I bet a lot of my programmer friends are going, "why didn't you just use JSON and serialize settings that way?" Y'all, I did consider good ol JSON, because yes, it does have a faster compute time, but before the phoneme editor and NVDA driver settings, JSON would have been a lot less human-readable. YAML does suck for indents, I agree, but so does Python, if you are thinking on those lines, and good code indenting is honestly just good code hygiene if you think about it, why not keep that alive.
I read them on a Braille display a lot, I recognize not all people do, but poorly indented code in Braille VS well-indented is the difference from knowing quickly where functions begin VS trudging code as though it were a thick foggy swamp. And I don't like that feelin'.
@Tamasg IMHO enforced indention is bad. 1st, presentation and content must be decoupled. the web has truly proven the benefits therein. 2nd, this is ableist. Many folks need things to look a certain way for their disability, be it visual, processing, attention, what have you. Enforcing indention is harmful to those folks. 3rd, this removes choice. JSON can be indented, auto or otherwise, but YAML must be, which means no choice. Tech should work for us, not the other way around.

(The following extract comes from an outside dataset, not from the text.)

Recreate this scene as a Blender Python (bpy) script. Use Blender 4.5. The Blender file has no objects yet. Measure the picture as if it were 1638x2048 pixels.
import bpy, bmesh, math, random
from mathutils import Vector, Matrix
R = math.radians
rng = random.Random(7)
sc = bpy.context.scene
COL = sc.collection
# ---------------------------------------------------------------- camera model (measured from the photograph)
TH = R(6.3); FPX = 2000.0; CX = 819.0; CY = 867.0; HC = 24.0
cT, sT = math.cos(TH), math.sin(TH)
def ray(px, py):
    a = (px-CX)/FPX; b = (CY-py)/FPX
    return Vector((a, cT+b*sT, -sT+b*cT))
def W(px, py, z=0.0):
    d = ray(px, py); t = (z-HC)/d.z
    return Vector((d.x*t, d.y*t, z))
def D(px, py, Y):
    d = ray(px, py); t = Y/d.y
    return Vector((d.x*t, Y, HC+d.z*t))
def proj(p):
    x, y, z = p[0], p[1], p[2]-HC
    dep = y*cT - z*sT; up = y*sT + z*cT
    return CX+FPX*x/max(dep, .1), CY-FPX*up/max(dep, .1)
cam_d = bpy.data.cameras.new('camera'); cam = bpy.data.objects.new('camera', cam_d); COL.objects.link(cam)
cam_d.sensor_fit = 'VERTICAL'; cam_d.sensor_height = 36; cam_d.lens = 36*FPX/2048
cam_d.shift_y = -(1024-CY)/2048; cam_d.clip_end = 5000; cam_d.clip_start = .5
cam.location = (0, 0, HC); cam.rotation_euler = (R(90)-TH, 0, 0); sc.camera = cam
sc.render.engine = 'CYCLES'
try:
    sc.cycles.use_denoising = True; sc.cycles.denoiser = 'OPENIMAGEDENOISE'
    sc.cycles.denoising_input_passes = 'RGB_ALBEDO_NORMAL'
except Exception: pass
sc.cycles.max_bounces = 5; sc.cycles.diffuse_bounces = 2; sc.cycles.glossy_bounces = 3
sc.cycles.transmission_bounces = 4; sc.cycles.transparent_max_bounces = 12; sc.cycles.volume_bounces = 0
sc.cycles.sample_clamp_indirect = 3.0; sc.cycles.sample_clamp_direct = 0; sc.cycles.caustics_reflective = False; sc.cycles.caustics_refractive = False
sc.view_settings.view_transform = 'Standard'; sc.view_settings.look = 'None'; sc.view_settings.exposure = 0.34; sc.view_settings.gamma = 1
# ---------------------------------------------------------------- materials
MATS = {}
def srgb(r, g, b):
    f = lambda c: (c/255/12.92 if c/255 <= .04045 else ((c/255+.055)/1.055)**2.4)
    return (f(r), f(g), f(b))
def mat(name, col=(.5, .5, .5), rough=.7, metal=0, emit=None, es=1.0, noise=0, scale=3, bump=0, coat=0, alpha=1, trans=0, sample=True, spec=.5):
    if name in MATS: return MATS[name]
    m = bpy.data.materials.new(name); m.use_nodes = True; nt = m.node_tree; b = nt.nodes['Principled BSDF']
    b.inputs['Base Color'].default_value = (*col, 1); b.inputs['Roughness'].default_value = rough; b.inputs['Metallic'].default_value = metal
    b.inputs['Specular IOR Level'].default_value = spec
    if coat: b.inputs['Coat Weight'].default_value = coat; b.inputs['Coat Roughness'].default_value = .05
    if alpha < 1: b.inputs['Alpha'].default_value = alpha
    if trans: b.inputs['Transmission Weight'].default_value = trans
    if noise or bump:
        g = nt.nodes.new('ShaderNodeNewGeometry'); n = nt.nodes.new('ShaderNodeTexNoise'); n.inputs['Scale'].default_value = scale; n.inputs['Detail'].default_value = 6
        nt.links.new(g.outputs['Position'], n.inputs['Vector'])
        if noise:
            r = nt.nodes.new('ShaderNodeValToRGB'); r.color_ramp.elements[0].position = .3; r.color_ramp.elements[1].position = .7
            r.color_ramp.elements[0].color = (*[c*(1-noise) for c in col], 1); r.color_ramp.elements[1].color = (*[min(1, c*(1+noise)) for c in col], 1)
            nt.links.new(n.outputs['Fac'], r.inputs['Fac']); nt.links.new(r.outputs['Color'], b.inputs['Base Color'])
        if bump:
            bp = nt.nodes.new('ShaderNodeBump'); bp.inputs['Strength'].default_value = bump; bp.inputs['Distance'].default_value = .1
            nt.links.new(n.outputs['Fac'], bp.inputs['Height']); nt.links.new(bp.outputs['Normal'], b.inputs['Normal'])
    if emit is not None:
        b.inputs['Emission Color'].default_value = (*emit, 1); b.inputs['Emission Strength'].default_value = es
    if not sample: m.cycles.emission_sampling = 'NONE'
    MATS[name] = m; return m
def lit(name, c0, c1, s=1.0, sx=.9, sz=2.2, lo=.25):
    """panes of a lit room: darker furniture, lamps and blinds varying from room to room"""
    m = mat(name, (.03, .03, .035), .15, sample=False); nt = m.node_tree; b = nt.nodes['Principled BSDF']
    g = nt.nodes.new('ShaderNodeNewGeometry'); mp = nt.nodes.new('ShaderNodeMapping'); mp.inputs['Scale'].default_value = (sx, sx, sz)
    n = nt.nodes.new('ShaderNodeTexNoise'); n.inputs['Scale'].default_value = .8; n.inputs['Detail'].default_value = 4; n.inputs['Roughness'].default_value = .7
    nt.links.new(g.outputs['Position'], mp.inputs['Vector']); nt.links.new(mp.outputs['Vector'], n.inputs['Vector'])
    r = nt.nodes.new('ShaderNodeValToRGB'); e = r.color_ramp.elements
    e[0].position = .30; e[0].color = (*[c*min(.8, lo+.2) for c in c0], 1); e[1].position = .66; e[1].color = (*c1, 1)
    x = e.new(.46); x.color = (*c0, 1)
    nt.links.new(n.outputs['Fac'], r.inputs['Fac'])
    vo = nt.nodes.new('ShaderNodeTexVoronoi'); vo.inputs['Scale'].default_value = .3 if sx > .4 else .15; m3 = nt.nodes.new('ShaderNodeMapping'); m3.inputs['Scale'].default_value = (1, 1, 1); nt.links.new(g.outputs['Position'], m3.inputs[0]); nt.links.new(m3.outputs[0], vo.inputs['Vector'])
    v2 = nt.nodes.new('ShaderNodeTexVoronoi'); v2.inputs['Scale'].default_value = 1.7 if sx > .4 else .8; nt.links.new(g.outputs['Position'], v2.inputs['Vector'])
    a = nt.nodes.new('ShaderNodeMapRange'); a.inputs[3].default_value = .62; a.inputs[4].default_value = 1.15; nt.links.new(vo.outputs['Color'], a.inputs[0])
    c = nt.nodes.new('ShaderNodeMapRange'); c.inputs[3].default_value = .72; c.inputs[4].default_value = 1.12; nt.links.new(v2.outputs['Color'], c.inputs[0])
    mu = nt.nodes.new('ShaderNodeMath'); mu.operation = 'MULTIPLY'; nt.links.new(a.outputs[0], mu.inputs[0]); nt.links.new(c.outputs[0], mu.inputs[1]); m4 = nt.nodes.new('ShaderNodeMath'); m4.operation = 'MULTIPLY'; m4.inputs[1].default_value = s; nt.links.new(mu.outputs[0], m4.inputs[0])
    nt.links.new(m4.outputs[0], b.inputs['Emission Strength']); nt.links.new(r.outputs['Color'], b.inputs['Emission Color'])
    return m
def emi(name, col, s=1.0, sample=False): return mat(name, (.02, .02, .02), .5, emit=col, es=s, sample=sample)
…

@sinabahram but I will say: I do see where it could be seen as ablist, in the sense that someone might not have pitch perception, nor Braille, then what? But that's where I think we just need more alternatives for indicating that, haptics, ETC. Would be cool to see an IDE where it did use certain haptic bumps because that I think could even benefit everyone equally for quickly feeling a count of indent levels. I personally see it as a part of semantics, even for machines, because they can parse the number of indents and understand blocks of code better. Without it, chunking would become a lot harder for machines, too. So it benefits both worlds, it's just a matter of equally making it available to everyone.
@Tamasg I feel you're stating indention is needed. I fundamentally disagree. That is simply one way of conveying scope. Another is braces, another is fixed columns from back in the fortran days, and much more. Instead of baking inaccessibility in, let's simply not do that. Also the way it is done is itself inaccessible by enforcing spaces per Python's pep-8 instead of tabs. More importantly, nothing prevents indention being automatically added with all these other options.
@Tamasg also, I don't mean to be all computer sciency, but it is 100% not semantics. It is syntax being conflated with semantics, which is my objection. Syntax should be syntax and semantics should be semantics. It's not about opinions, but rather about data. No peer-reviewed programming language literature to the best of my knowledge supports indention making a statistical difference for programmers. So, in the abscence of evidence, I always choose choice.